Anybody Remember Dig!?

It’s Ondi Timoner’s 2004 rockumentary featuring The Brian Jonestown Massacre, The Dandy Warhols, and the love-hate relationship these bands developed over a seven-year period. (2,500 hours of raw footage!) According to Wicked-pedia, it “won the Documentary Grand Jury Prize at the 2004 Sundance Film Festival, and was acquired by the Museum of Modern Art for their permanent collection.”

No big surprise, band members hated it. (SPOILERS: It makes them all look like a bunch of fucked up, pretentious morons.)

Taylor-Taylor, Newcombe and Warhols guitarist Peter Holmstrom have all criticized the film as being unfair in its portrayal of Newcombe and The Brian Jonestown Massacre. On The Brian Jonestown Massacre’s official website the film was denounced as reducing several years of hard work to “at best a series of punch-ups and mishaps taken out of context, and at worst bold faced lies and misrepresentation of fact.” Courtney Taylor-Taylor said in an interview: “It’s a movie, not a documentary […] She worked her ass off and forged a plot when there was no plot. She crafted the thing to swell and ebb by taking eight years of us and a year and a half of the Brian Jonestown Massacre”. Holmstrom was generally displeased with the film initially, citing Timoner’s use of footage that he claims “was not to be used” as a reason, but has maintained that “it’s still a good film”, though one “I would have done differently”. Dandy Warhols drummer Brent DeBoer noted the film could have easily been a “feel-good story”, but instead a few rare moments were specifically chosen to give the film a “Jerry Springer”-type storyline.

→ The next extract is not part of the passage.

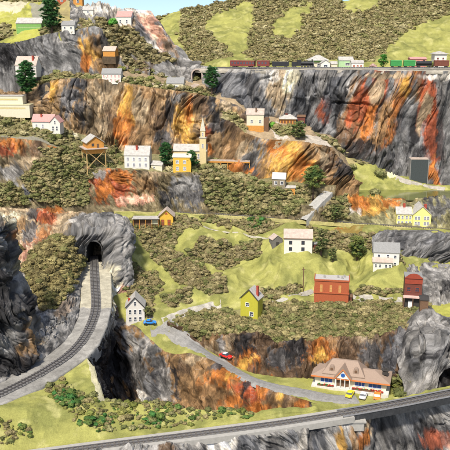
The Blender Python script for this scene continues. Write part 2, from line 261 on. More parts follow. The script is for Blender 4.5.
# ------------------------------------------------------------------ terrain sheets
SHEETS = {}
def sheet(name, label, rows, kind='rock', base='N', amp=2.0, wl=6.0, shear=0.0, stretch=3.0, fine=.35, mode='u', res=None, smooth=0,
          tuck=(9, -4, 1, -10), hole=None, key=None, edge=.35, patches=(), mat=None, bulge=0, strata=0.0):
    if res is None: res = 2.3 if kind == 'rock' else 1.5
    if mode == 'u':
        lo = max(r[0][0] for r in rows); hi = min(r[-1][0] for r in rows)
        nu = max(12, int((hi - lo) * res)); us = np.linspace(lo, hi, nu); R = []
        for r in rows:
            ru = [q[0] for q in r]
            R.append(P(us, np.interp(us, ru, [q[1] for q in r]), np.interp(us, ru, [q[2] for q in r])).T)
    else:
        L = max(sum(math.hypot(r[i + 1][0] - r[i][0], r[i + 1][1] - r[i][1]) for i in range(len(r) - 1)) for r in rows)
        nu = max(12, int(L * res)); n = len(rows[0]); t = np.linspace(0, n - 1, nu); R = []
        for r in rows:
            r = np.array(r, float); k = np.arange(n)
            R.append(P(np.interp(t, k, r[:, 0]), np.interp(t, k, r[:, 1]), np.interp(t, k, r[:, 2])).T)
    nr0 = len(R)
    if tuck:
        R = [R[0] + np.array((0, tuck[0], tuck[1]))] + R + [R[-1] + np.array((0, -tuck[2], tuck[3]))]
    G = []
    tfrac = []
    for i in range(len(R) - 1):
        ua, va_ = proj(R[i]); ub, vb = proj(R[i + 1])
        n = int(max(3, min(420, np.percentile(np.hypot(ub - ua, vb - va_), 80) * res)))
        if tuck and i in (0, len(R) - 2): n = 4
        for k in range(n):
            G.append(R[i] * (1 - k / n) + R[i + 1] * (k / n)); tfrac.append(i + k / n)
    G.append(R[-1]); tfrac.append(len(R) - 1)
    G = np.array(G); tfrac = np.array(tfrac)
    sm = smooth if smooth else 2
    for _ in range(sm):
        G[1:-1] = .25 * G[:-2] + .5 * G[1:-1] + .25 * G[2:]
        G[:, 1:-1] = .25 * G[:, :-2] + .5 * G[:, 1:-1] + .25 * G[:, 2:]
    nr, nc = G.shape[:2]
    dr = np.gradient(G, axis=0); dc = np.gradient(G, axis=1)
    Nn = np.cross(dr, dc); Nn /= np.linalg.norm(Nn, axis=2)[..., None] + 1e-9
    Nn *= np.sign((Nn * -G).sum(2))[..., None]
    for _ in range(10):
        Nn[1:-1] = (Nn[:-2] + Nn[1:-1] + Nn[2:]) / 3
    Nn /= np.linalg.norm(Nn, axis=2)[..., None] + 1e-9
    G0 = G.copy(); x, y, z = G[..., 0], G[..., 1], G[..., 2]
    tt = (tfrac - (1 if tuck else 0)) / max(1, nr0 - 1)
    fall = np.clip(np.minimum(tt, 1 - tt) / .12, 0, 1) * (1 - edge) + edge
    if kind == 'rock':
        wp = fbm(x / (wl * 3.4), y / (wl * 3.4), z / (wl * 4), 2, .4) * wl * 1.1
        a = (x + shear * z + wp) / wl; b = z / (wl * stretch * 1.6) + wp * .03; c = y / (wl * 1.6)
        r1 = 1 - 2.2 * np.abs(perlin(a, b, c)); r2 = 1 - 2.2 * np.abs(perlin(a * 2.3 + 9, b * 2.1 + wp * .05, c * 2.1))
        r3 = 1 - 2.2 * np.abs(perlin(a * 4.3 + 3, b * 3.5, c * 4))
        big = fbm(x / (wl * 3.2) + 4, y / (wl * 3), z / (wl * 3.2), 3)
        lump = fbm(x / 2.6, y / 2.6, z / 2.6, 3, .6)
        blocky = np.abs(perlin(a * .8 + 50, y / wl, z / (wl * 1.1))) + .5 * np.abs(perlin(a * 1.7 + 9, y / wl * 2, z / (wl * .6) + .3 * a))
        r4 = 1 - 2.2 * np.abs(perlin(a * 8.3 + 21 + .6 * r2, b * 6.5, c * 6))
        ms = np.clip(.75 + .9 * big, .15, 1.6)
        cr = np.exp(-(perlin(a * .9 + 33, b * 1.3, c) / .05) ** 2) * ms + .55 * np.exp(-(perlin(a * 2.3 + 61, b * 2.6 + a * .35, c * 2) / .08) ** 2) * ms + .3 * np.exp(-(perlin(a * 4.6 + 11, b * 4.6 - a * .5, c * 3) / .11) ** 2) * ms
        ledge = z / (wl * .8) + wp * .05 + a * .35; saw = (ledge - np.floor(ledge)); saw = np.where(saw < .8, saw / .8, (1 - saw) / .2) * np.clip(perlin(a * .7 + 70, b, c) * 2.5, 0, 1)
        d = -amp * .95 * cr + amp * (1.2 * big + .85 * r1 + .55 * r2 * ms + .20 * r3 * ms + .06 * r4 * ms + .8 * blocky - .2 * saw) + fine * lump * .6
        if strata: d = d + strata * np.sin((z + wp * 1.2 + x * .15) * 1.1)
    else:
        wp = fbm(x / 24, y / 24, 0, 3) * 9
        r1 = 1 - 2.2 * np.abs(perlin((x + wp) / 17, (y * .8 + wp * .5) / 22, .5))
        big = fbm(x / 30 + 7, y / 30, .3, 3)
        r2 = 1 - 2.4 * np.abs(perlin((x * .8 - y * .5 + wp) / 9, (y * .8 + x * .4) / 20, 2.5))
        d = amp * (1.2 * big + .45 * r1 * (r1 > 0) + .42 * r2 * (r2 > 0)) + fine * fbm(x / 2.5, y / 2.5, z / 3, 3)
    d = d * fall[:, None]
    if bulge: d = d + bulge * np.sin(np.clip(tt, 0, 1) * math.pi)[:, None]
    G = G + Nn * d[..., None]
    idx = np.arange(nr * nc).reshape(nr, nc)
    q = np.stack([idx[:-1, :-1], idx[:-1, 1:], idx[1:, 1:], idx[1:, :-1]], -1).reshape(-1, 4)
    V = G.reshape(-1, 3); V0 = G0.reshape(-1, 3); u0, v0 = proj(V0); uu, vv = proj(V)
    if hole:
        ins = in_poly(uu, vv, hole); q = q[~ins[q].all(1)]
    fn = np.cross(V[q[:, 1]] - V[q[:, 0]], V[q[:, 2]] - V[q[:, 0]])
    if (fn * -V[q[:, 0]]).sum() < 0: q = q[:, ::-1]
    x, y, z = V0.T
    fold = None
    if kind == 'rock':
        fold = np.stack([(G0[..., 0] + shear * G0[..., 2] + wp * .7).ravel(), G0[..., 1].ravel(), (G0[..., 2] + wp * .4).ravel()], -1)
        col = pigment(u0, v0, V0, base, None, shear, wl)
        # mineral veins and washes of thinner paint; dark streaks along folds imitate shaded crevices
        xs = x + shear * z; s1 = fbm(xs / (wl * .4), y / 3, z / (wl * 2.2), 3, .6); s2 = fbm(xs / (wl * .55) + 40, y / 5, z / (wl * 1.8), 4, .65)
        col = col * np.exp(.95 * np.clip(s2, -1, .5))[:, None]
        wv = np.clip((np.abs(s1) * -9 + .9), 0, 1) * np.clip(s2 * 2 + .2, 0, 1) * .4
        col = col * (1 - wv[:, None]) + (col * .5 + np.array((.26, .25, .23))) * wv[:, None]
        col = np.clip(col * 1.06, .014, .6)
    else:
        col = pigment(u0, v0, V0, base, only=('R', 'O') if key == 'J' else ())
        s2 = fbm(x / 14, y / 14, z / 10, 4, .6); wv = np.clip(s2 * 1.6 + .3, 0, 1) * .7
        col = col * (1 - wv[:, None]) + np.array(C['h']) * (wv[:, None]) if base in ('g', 'y') else col * (1 + .25 * s2)[:, None]
        s3 = np.clip(fbm(x / 6 + 9, y / 6, z / 6, 3) * 2.2 - .45, 0, 1) * .5
        if base in ('g', 'y'): col = col * (1 - s3[:, None]) + np.array((.46, .43, .18)) * s3[:, None]
    for poly, pc, st in patches:
        nn = fbm(x / 3, y / 5, z / 3, 3) * 2.0
        m = in_poly(u0 + nn, v0 + nn * .6, poly)
        col[m] = col[m] * (1 - st) + np.array(C[pc]) * st
    me = np_mesh(name, V, q, mat or (M_ROCK if kind == 'rock' else M_GRASS if kind == 'grass' else M_DIRT), True, col)
    if fold is not None:
        fa = me.attributes.new('Fold', 'FLOAT_VECTOR', 'POINT'); fa.data.foreach_set('vector', fold.astype(np.float32).ravel())
    o = link(name, me, None, kind='structure', label=label, category=name.replace('_', ' '))
    SHEETS[key or name] = dict(V=V, q=q, u=u0, v=v0, n=Nn.reshape(-1, 3), o=o)
    return o
def shift(r, dY=0, dv=0): return [(a, b + dv, c + dY) for a, b, c in r]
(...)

4 Replies to “Anybody Remember Dig!?”

  1. Whoa! That’s the whole film! I can see where it was all edited to make it look overblown. Still a really good movie.

  2. Pretty compelling. I’m about 2/3 of the way through. It doesn’t feel Jerry Springer to me, and the Dandys seem to come off fine. BJM are definitely portrayed as shambolic fuck-ups, but I somehow doubt that there’s an alternate edit where they are paragons of responsibility and conventional behavior.